Short problem | For every line in the data below that contains "scene", copy the line.

>> Begin

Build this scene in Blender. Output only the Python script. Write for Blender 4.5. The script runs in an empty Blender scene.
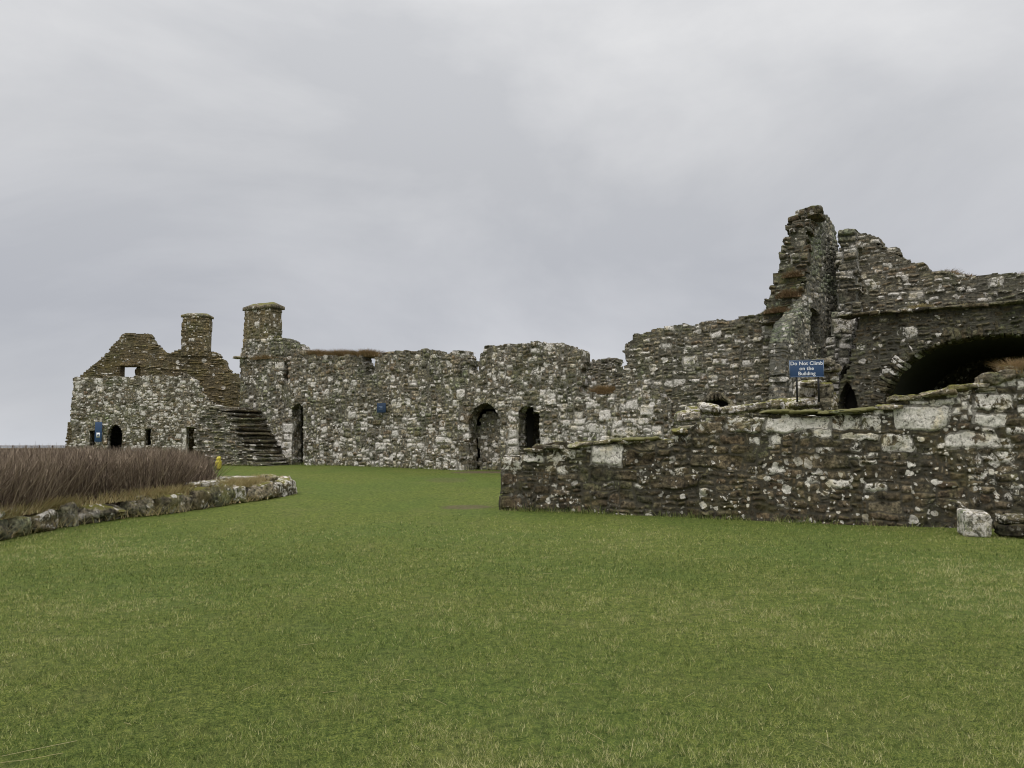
import bpy, bmesh, math, random
import numpy as np
from mathutils import Vector

random.seed(7)
SC = bpy.context.scene
COL = SC.collection
R = math.radians

# ------------------------------------------------------------------ camera
FPX = 790.0
HOR = 446.0
TH = math.atan((HOR - 384.0) / FPX)
EYE = 1.6
cam_d = bpy.data.cameras.new('camera')
cam_d.sensor_width = 36.0
cam_d.lens = FPX / 1024.0 * 36.0
cam_d.clip_start = 0.05
cam_d.clip_end = 60000
cam = bpy.data.objects.new('camera', cam_d)
COL.objects.link(cam)
cam.location = (0, 0, EYE)
cam.rotation_euler = (math.pi / 2 + TH, 0, 0)
SC.camera = cam

# ------------------------------------------------------------------ world + sun
SUN_EL, SUN_ROT = R(58), R(205)
world = bpy.data.worlds.new('World')
SC.world = world
world.use_nodes = True
wn, wl = world.node_tree.nodes, world.node_tree.links
wn.clear()
w_out = wn.new('ShaderNodeOutputWorld')
w_bg = wn.new('ShaderNodeBackground'); w_bg.inputs['Strength'].default_value = 0.1
sky = wn.new('ShaderNodeTexSky'); sky.sky_type = 'NISHITA'; sky.sun_disc = False
sky.sun_elevation = SUN_EL; sky.sun_rotation = SUN_ROT
sky.air_density = 1.0; sky.dust_density = 3.0
w_tc = wn.new('ShaderNodeTexCoord')
w_map = wn.new('ShaderNodeMapping'); w_map.inputs['Scale'].default_value = (1.0, 1.0, 2.1)
w_map.inputs['Location'].default_value = (3.3, 8.1, 2.6)
w_n1 = wn.new('ShaderNodeTexNoise'); w_n1.inputs['Scale'].default_value = 1.7
w_n1.inputs['Detail'].default_value = 7; w_n1.inputs['Roughness'].default_value = 0.56
w_n1.inputs['Distortion'].default_value = 0.35
w_r = wn.new('ShaderNodeValToRGB')
w_r.color_ramp.elements[0].position = 0.34; w_r.color_ramp.elements[0].color = (0.84, 0.85, 0.875, 1)
w_r.color_ramp.elements[1].position = 0.68; w_r.color_ramp.elements[1].color = (1.17, 1.165, 1.16, 1)
w_sep = wn.new('ShaderNodeSeparateXYZ')
w_el = wn.new('ShaderNodeValToRGB')           # overcast luminance against elevation, zenith about three times the horizon
el = w_el.color_ramp.elements
el[0].position = 0.0; el[0].color = (0.56, 0.575, 0.60, 1)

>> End

Response |
Build this scene in Blender. Output only the Python script. Write for Blender 4.5. The script runs in an empty Blender scene.
SC = bpy.context.scene